Photo on left: Dr. Amelie G. Ramirez, Director of Salud America! and Professor of Epidemiology and Biostatistics at the University of Texas Health Science Center at San Antonio, has moved mountains in the area of Latino health. All the research, the amazing speakers we got to network with and the summit could not have happened without her. Photo on right: Paul Lopez, a Denver City Council member and a member of the board of the National Association of Latino Elected and Appointed Officials (NALEO), gave an inspiring presentation with "before" and "after" pictures of his childhood neighborhood, which now has a grocery store, community gardens at its schools, and soon, a park.

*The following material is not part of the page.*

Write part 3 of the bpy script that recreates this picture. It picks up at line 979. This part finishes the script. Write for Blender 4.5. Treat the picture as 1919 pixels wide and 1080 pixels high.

On a personal note, it was my first time in San Antonio and I fell in love with the city. What is a health conference without downtime to explore the great outdoors? Enjoy!

Photo: The outside space of the South Texas Heritage Center at the Witte Museum is lush and beautiful. In general, I was pleasantly surprised at how much green space San Antonio had -- not at all what I expected with the punishing heat.

Photos: My friend Elsa took me to Mi Tierra, a Mexican restaurant in the market and hands-down the best place I've eaten chicken enchiladas verdes. I loved the decor of the restaurant, too, especially the mural of Latino leaders and celebrities.

Photo: And how could I visit San Antonio without stopping at the Alamo?